(Records with scene code)
* * *
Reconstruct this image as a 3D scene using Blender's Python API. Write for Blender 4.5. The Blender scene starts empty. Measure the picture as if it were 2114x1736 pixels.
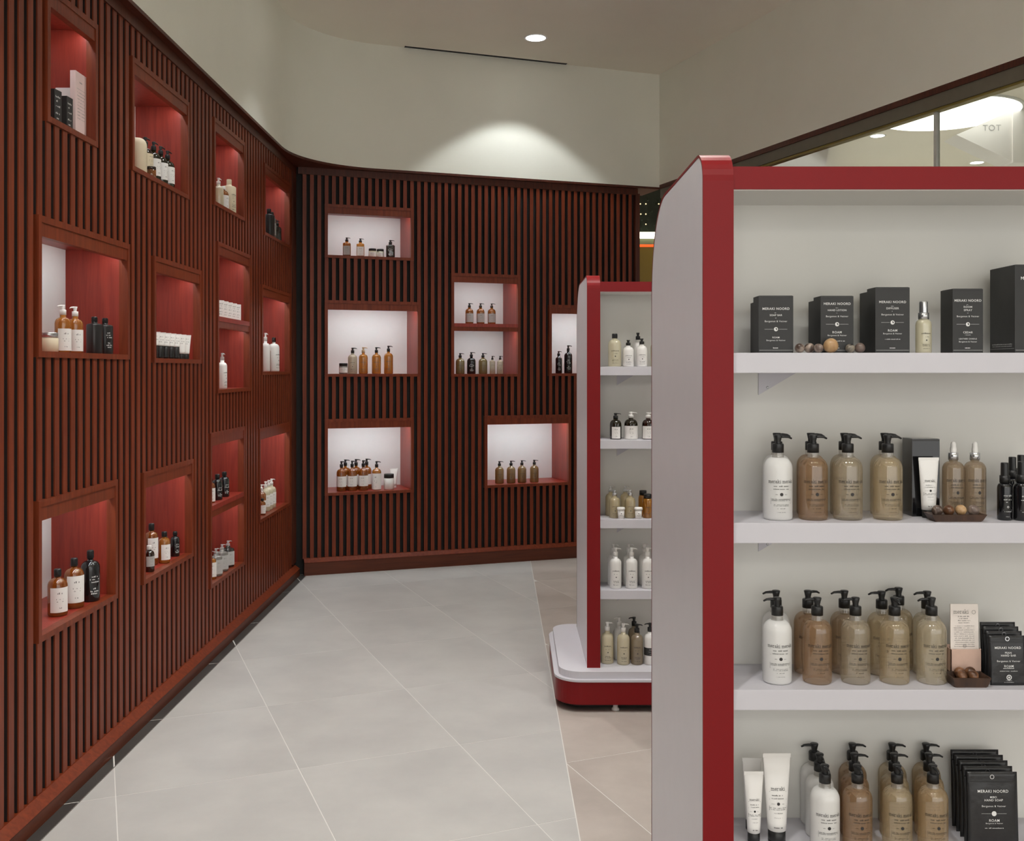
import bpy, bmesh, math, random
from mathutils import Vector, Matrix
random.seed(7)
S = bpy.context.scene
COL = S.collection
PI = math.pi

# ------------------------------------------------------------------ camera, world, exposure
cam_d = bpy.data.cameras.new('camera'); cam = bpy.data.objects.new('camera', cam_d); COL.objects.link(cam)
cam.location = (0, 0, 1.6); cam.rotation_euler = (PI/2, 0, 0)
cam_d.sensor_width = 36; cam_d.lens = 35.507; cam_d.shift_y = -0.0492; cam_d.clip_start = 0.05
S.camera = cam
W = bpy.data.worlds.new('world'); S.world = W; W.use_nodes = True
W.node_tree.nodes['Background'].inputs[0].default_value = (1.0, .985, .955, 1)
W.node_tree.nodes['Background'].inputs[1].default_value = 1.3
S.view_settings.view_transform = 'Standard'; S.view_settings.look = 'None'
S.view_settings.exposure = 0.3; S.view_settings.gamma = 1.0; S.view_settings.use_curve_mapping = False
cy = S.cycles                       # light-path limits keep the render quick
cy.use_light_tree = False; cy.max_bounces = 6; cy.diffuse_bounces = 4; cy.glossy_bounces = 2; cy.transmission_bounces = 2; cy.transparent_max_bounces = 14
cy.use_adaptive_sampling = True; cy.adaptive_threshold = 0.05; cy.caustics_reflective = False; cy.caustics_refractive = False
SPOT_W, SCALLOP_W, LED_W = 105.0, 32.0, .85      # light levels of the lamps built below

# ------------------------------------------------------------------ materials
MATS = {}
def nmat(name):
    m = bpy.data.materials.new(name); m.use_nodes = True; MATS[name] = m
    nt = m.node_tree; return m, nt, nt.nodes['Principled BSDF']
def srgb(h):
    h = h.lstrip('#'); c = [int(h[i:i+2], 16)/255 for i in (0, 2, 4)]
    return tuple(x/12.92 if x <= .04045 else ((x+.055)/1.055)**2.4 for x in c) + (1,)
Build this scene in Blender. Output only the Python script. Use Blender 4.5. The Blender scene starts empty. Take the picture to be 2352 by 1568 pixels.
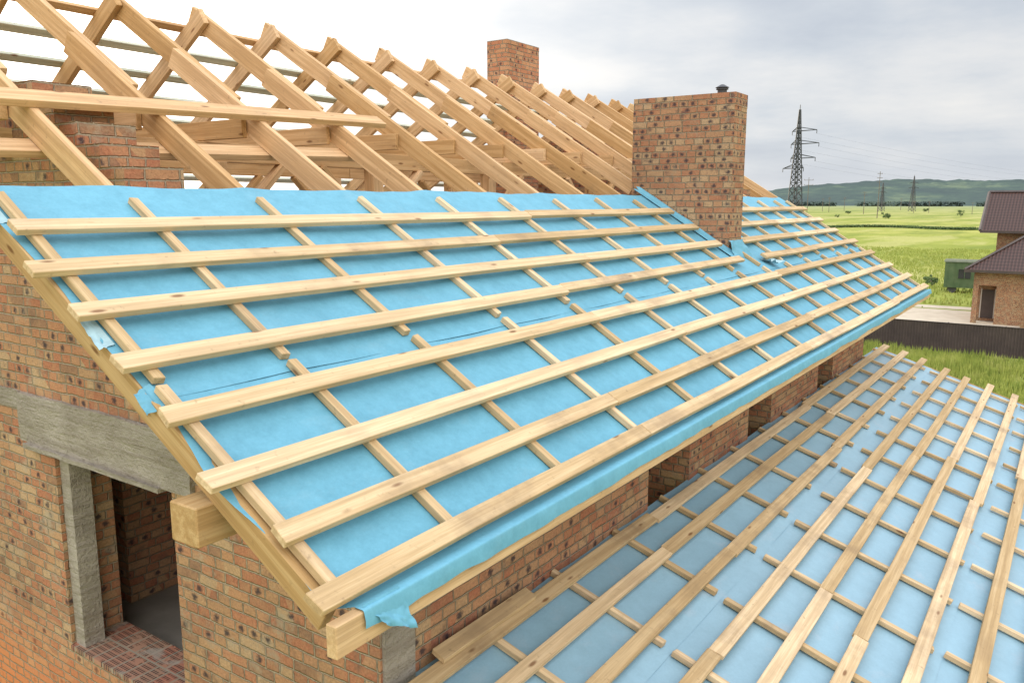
* * *
_Given problem_
Pictures are excluded; copy all other data exactly as shown.

_Exercise output_
Reconstruct this image as a 3D scene using Blender's Python API. Write for Blender 4.5. The Blender scene starts empty. Measure the picture as if it were 2114x1736 pixels.
import bpy, bmesh, math, random
from mathutils import Vector, Matrix
random.seed(7)
S = bpy.context.scene
COL = S.collection
PI = math.pi

# ------------------------------------------------------------------ camera, world, exposure
cam_d = bpy.data.cameras.new('camera'); cam = bpy.data.objects.new('camera', cam_d); COL.objects.link(cam)
cam.location = (0, 0, 1.6); cam.rotation_euler = (PI/2, 0, 0)
cam_d.sensor_width = 36; cam_d.lens = 35.507; cam_d.shift_y = -0.0492; cam_d.clip_start = 0.05
S.camera = cam
W = bpy.data.worlds.new('world'); S.world = W; W.use_nodes = True
W.node_tree.nodes['Background'].inputs[0].default_value = (1.0, .985, .955, 1)
W.node_tree.nodes['Background'].inputs[1].default_value = 1.3
S.view_settings.view_transform = 'Standard'; S.view_settings.look = 'None'
S.view_settings.exposure = 0.3; S.view_settings.gamma = 1.0; S.view_settings.use_curve_mapping = False
cy = S.cycles                       # light-path limits keep the render quick
cy.use_light_tree = False; cy.max_bounces = 6; cy.diffuse_bounces = 4; cy.glossy_bounces = 2; cy.transmission_bounces = 2; cy.transparent_max_bounces = 14
cy.use_adaptive_sampling = True; cy.adaptive_threshold = 0.05; cy.caustics_reflective = False; cy.caustics_refractive = False
SPOT_W, SCALLOP_W, LED_W = 105.0, 32.0, .85      # light levels of the lamps built below

# ------------------------------------------------------------------ materials
MATS = {}
def nmat(name):
    m = bpy.data.materials.new(name); m.use_nodes = True; MATS[name] = m
    nt = m.node_tree; return m, nt, nt.nodes['Principled BSDF']
def srgb(h):
    h = h.lstrip('#'); c = [int(h[i:i+2], 16)/255 for i in (0, 2, 4)]
    return tuple(x/12.92 if x <= .04045 else ((x+.055)/1.055)**2.4 for x in c) + (1,)
Build this scene in Blender. Output only the Python script. Use Blender 4.5. The Blender scene starts empty. Take the picture to be 2352 by 1568 pixels.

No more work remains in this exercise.